“El profundo estupor respecto al valor y a la dignidad del hombre (de todo hombre) se llama Evangelio, es decir Buena nueva. Se llama cristianismo». Juan Pablo II
Nietzsche nos advirtió desde hace tiempo de que la “muerte de Dios” es perfectamente compatible con una “religiosidad burguesa”. El no pensó ni por un momento que la religión se hubiera acabado. Cuando hablaba de la muerte de Dios, lo que ponía en cuestión era la capacidad de la religión para mover a la persona y abrir su mente. La religión se ha convertido en un producto de consumo, una forma de entretenimiento, una forma de consuelo para los débiles o una empresa de servicios emotivos, destinada a satisfacer algunas necesidades irracionales mejor que nadie. Aunque pueda sonar unilateral, puede que Nietzsche tuviera razón.

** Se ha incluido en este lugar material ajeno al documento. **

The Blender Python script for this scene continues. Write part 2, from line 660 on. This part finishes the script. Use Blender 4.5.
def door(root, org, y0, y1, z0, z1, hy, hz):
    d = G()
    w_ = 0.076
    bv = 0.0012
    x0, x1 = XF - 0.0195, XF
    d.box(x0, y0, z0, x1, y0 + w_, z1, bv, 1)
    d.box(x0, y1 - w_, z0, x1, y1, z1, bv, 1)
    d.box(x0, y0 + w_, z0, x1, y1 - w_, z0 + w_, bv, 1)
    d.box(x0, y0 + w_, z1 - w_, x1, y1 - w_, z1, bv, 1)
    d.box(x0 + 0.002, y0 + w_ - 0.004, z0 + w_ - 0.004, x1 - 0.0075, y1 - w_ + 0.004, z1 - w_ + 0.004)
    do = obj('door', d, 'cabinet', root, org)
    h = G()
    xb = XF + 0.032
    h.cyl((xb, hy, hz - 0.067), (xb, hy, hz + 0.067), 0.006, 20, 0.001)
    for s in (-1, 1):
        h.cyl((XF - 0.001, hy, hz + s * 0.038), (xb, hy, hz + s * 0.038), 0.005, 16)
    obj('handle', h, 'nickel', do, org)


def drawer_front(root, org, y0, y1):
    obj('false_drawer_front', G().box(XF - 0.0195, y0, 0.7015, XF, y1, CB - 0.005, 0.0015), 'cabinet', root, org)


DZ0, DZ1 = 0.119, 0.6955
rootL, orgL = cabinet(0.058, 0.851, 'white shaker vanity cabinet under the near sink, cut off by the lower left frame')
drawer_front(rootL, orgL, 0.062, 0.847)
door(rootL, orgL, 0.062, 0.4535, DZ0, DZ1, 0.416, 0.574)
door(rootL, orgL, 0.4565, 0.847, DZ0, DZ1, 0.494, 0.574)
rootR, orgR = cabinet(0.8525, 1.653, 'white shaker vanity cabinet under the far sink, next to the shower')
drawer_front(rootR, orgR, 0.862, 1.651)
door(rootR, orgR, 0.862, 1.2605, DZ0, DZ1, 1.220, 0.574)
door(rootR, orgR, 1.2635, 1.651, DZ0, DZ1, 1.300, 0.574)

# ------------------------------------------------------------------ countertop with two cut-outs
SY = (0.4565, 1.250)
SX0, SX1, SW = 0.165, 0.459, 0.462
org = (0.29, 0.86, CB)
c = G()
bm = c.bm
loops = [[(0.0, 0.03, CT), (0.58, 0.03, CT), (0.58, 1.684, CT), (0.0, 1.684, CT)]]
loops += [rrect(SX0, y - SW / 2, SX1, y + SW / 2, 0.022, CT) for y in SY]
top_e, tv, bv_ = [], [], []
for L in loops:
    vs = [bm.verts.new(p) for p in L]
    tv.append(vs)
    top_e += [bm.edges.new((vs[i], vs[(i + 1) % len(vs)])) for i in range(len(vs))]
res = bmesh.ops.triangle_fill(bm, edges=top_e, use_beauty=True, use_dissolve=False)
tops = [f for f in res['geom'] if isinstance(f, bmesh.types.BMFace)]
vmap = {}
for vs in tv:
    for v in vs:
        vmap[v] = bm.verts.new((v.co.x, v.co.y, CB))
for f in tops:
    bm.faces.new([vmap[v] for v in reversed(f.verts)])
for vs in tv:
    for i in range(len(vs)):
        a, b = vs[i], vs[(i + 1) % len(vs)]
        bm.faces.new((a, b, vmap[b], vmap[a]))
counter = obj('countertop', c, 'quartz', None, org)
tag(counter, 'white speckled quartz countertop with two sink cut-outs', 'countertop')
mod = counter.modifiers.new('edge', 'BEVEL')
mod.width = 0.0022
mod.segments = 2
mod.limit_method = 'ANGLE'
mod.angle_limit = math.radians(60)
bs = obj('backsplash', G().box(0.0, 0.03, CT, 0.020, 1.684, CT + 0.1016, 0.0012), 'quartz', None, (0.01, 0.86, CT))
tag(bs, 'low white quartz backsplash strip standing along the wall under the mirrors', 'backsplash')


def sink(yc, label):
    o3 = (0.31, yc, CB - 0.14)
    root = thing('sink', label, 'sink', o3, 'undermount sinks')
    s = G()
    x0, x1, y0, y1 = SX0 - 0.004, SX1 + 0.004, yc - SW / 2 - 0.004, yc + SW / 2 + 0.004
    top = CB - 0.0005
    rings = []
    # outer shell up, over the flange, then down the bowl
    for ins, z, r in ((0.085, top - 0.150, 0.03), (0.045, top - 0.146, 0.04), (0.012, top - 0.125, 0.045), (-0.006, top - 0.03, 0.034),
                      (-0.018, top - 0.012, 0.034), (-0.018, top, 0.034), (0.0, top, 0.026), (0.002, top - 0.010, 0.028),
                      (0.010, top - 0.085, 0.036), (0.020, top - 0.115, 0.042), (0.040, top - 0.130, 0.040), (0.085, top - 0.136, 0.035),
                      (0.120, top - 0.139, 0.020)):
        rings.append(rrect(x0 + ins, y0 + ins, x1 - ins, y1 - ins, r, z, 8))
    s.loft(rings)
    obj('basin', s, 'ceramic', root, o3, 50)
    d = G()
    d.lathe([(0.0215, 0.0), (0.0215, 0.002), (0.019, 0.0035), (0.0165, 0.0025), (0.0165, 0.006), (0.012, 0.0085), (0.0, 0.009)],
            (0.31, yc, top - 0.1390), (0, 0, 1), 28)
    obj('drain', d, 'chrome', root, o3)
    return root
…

En esta situación histórica del hombre, donde el cristianismo debe mostrar su relevancia antropológica, su conveniencia humana, precisamente por su capacidad de “mover a la persona y abrir su mente”, el hombre de hoy tomará en serio la propuesta cristiana si la percibe como una respuesta significativa a sus necesidades fundamentales. Para ello el cristianismo cuenta con un gran aliado: todas las dificultades que vive el hombre de hoy no consiguen arrancar de su corazón la esperanza de alcanzar su plenitud humana.